◆ Given records:
========
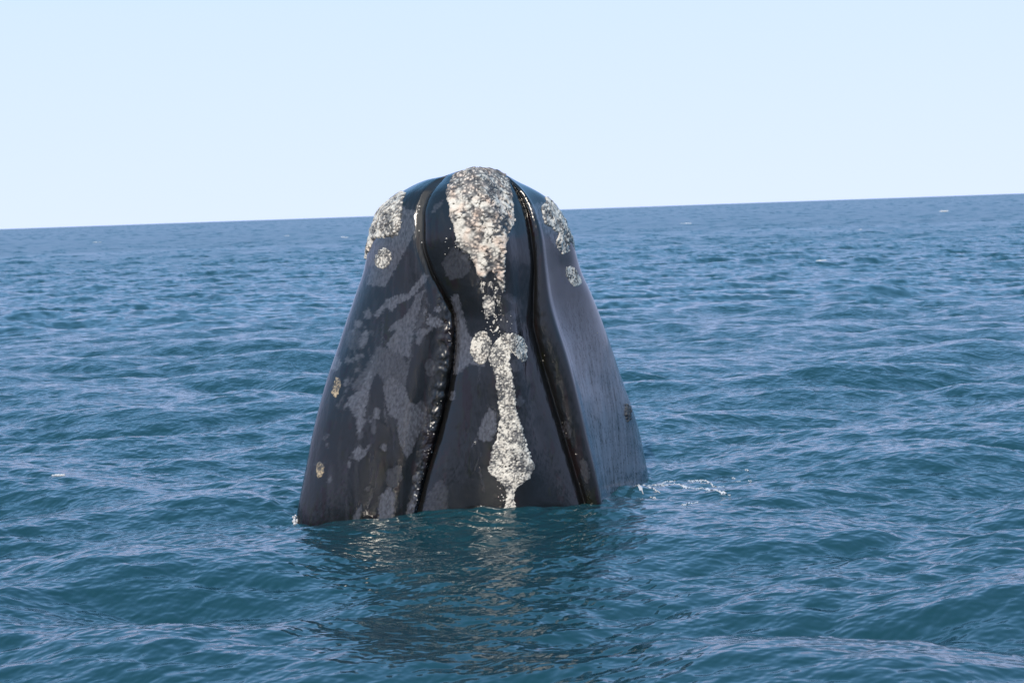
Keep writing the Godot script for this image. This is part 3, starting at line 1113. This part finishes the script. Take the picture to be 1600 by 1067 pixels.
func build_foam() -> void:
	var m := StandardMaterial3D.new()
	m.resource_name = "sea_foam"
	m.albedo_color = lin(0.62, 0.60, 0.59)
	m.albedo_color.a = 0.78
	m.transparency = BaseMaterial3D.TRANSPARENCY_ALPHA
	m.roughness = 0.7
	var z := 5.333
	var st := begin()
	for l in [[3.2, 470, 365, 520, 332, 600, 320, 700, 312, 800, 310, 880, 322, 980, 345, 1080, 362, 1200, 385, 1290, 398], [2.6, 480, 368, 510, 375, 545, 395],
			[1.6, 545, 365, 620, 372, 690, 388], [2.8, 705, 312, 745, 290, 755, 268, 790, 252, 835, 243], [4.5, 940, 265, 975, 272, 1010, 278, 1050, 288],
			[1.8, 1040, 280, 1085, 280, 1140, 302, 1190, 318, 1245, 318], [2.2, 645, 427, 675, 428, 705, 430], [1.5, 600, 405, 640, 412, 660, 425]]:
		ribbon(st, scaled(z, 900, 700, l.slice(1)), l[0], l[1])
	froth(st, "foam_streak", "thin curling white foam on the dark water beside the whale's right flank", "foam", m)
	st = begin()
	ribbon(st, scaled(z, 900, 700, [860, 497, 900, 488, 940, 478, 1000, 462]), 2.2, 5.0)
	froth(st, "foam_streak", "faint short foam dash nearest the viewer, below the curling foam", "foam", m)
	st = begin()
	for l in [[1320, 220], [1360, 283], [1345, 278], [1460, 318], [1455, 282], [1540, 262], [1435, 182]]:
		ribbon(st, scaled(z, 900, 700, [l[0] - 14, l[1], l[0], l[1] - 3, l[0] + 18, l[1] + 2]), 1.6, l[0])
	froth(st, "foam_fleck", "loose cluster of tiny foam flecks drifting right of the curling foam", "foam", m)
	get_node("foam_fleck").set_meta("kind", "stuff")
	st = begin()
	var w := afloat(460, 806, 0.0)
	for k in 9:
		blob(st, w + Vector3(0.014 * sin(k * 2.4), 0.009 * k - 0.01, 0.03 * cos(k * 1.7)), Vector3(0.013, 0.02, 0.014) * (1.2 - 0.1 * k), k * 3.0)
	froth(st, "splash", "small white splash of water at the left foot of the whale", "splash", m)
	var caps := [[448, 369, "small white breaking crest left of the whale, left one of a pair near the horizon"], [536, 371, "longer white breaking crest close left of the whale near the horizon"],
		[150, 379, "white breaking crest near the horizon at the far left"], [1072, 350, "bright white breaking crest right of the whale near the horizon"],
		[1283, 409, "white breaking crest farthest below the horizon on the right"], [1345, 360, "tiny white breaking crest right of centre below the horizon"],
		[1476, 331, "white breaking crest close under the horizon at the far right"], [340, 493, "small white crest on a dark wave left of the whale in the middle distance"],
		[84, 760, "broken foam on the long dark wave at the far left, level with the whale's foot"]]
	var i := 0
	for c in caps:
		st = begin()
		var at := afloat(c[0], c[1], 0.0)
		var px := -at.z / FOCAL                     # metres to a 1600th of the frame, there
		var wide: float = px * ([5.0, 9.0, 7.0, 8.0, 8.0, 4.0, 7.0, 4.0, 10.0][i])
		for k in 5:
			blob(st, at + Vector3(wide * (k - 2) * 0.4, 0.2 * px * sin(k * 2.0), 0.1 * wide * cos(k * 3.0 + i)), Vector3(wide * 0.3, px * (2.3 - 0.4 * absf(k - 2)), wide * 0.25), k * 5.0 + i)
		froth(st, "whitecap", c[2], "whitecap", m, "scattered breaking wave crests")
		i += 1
========
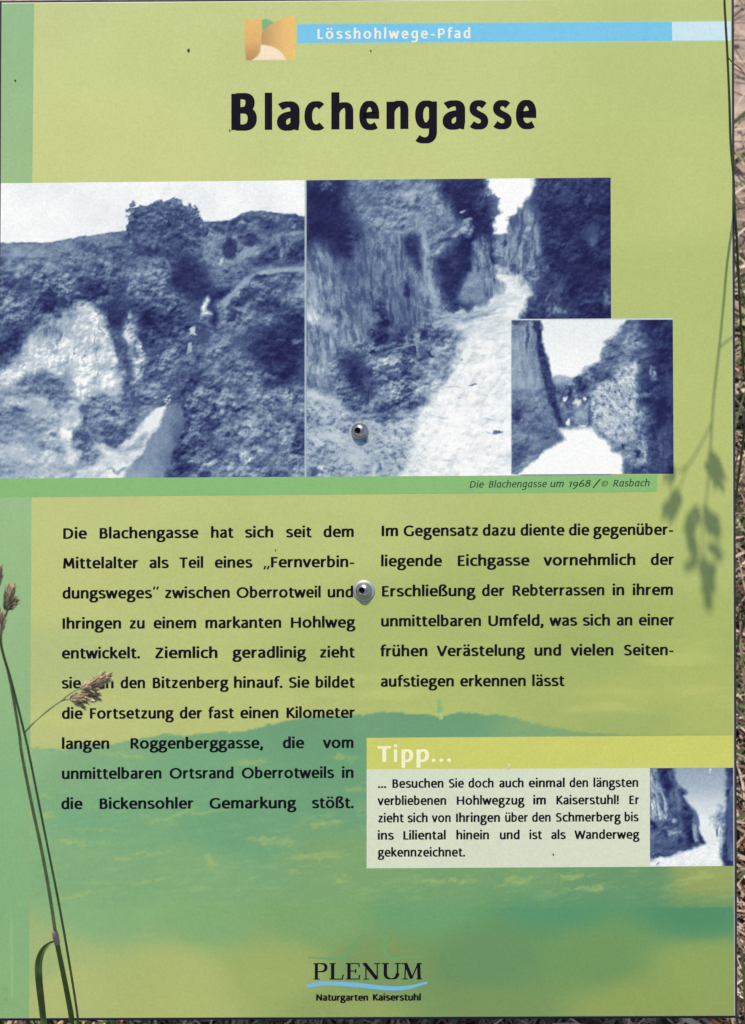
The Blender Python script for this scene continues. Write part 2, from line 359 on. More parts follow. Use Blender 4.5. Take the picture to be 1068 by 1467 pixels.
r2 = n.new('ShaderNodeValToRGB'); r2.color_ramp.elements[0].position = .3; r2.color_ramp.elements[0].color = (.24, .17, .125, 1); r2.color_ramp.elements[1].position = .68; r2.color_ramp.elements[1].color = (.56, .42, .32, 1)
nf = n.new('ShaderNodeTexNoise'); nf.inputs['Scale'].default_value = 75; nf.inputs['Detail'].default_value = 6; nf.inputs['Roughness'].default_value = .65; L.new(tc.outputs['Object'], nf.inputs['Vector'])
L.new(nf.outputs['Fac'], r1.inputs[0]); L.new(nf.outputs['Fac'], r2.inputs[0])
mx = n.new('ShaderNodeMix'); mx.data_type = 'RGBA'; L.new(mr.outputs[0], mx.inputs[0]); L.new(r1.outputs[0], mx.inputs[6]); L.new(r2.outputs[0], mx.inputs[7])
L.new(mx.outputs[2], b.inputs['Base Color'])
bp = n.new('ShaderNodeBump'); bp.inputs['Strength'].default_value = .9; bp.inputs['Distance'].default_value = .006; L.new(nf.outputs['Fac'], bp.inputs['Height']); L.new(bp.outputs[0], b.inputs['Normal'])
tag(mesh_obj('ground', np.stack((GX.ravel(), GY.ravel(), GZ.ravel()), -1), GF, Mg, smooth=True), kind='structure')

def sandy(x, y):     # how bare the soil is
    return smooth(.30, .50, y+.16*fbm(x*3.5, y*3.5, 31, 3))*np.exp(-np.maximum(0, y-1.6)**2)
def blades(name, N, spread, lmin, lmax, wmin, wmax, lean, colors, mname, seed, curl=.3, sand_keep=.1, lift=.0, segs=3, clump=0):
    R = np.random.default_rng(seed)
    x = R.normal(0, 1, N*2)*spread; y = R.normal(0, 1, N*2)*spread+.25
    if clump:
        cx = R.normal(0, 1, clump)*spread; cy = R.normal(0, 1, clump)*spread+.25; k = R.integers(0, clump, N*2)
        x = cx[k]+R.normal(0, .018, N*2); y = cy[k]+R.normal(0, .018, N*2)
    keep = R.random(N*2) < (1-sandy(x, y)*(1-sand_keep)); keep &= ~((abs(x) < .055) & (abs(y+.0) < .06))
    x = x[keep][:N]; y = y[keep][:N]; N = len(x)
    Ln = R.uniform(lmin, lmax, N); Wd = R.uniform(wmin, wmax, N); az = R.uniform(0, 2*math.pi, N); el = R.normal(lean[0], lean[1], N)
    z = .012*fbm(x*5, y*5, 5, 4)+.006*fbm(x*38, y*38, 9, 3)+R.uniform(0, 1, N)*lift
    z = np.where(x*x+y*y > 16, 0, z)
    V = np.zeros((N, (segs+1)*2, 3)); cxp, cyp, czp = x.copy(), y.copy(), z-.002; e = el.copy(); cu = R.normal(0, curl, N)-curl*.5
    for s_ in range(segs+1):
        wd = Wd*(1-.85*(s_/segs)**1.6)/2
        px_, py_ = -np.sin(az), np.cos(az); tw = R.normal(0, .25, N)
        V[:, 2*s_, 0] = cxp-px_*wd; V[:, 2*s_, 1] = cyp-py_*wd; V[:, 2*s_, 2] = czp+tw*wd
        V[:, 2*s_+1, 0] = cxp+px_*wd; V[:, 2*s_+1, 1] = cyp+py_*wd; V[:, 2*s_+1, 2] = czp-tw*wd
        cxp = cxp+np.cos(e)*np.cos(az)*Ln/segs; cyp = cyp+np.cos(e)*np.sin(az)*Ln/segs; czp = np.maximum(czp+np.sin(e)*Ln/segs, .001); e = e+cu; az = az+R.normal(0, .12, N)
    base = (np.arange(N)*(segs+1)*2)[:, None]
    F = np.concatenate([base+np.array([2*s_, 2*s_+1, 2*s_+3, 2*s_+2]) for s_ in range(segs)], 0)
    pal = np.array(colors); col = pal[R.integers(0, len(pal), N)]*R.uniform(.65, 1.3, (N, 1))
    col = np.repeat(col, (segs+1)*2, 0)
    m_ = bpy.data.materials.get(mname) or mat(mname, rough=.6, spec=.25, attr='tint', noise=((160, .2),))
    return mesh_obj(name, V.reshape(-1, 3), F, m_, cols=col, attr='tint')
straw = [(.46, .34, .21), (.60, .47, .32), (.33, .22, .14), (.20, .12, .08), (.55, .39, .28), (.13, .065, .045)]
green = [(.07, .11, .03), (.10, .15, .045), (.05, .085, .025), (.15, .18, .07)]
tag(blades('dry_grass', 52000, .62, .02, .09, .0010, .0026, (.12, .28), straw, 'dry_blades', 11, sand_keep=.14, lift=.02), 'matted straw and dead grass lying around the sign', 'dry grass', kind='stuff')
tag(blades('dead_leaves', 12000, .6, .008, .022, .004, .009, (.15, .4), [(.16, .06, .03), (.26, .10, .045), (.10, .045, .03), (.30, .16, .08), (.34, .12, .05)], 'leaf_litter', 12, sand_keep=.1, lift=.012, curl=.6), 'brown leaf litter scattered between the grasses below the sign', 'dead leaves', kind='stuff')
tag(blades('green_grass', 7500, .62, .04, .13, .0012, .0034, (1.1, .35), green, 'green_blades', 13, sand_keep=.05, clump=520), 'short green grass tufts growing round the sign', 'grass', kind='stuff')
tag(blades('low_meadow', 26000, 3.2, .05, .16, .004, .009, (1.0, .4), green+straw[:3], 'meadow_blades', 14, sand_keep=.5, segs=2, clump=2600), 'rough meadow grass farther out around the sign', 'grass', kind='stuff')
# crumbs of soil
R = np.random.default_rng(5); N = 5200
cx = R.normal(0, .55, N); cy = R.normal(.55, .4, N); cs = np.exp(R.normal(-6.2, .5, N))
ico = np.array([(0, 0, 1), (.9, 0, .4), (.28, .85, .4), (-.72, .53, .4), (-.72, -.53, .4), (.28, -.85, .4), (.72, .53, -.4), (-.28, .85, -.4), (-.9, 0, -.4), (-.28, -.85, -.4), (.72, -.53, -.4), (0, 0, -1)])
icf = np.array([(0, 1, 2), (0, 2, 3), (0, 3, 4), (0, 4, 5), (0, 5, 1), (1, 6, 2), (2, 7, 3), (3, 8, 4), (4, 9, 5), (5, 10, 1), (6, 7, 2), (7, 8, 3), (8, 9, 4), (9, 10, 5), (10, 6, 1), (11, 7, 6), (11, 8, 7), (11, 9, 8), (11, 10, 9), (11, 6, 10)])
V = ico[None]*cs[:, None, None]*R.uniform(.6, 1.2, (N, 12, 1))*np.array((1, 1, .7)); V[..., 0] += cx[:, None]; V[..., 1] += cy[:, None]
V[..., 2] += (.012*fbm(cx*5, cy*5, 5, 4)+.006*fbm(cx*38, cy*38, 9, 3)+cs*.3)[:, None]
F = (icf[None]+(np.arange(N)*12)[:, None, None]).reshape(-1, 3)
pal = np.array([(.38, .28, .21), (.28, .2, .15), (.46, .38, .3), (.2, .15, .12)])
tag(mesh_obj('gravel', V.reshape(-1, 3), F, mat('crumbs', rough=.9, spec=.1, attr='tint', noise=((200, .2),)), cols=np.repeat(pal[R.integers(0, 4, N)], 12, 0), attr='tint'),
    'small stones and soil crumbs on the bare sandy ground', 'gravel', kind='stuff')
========
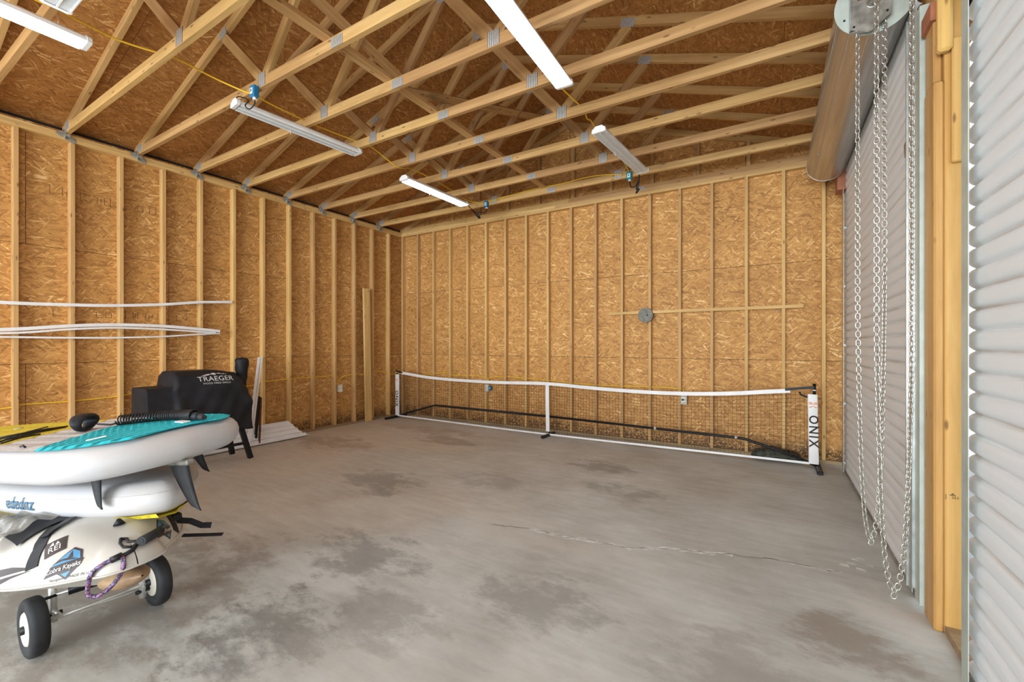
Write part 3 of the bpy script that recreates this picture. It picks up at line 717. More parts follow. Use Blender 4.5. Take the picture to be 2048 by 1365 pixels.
========
◆ Work to do: Exactly how many lines in the data above contain the word "follow"? Respond with the number and nothing more.

◆ The answer: 2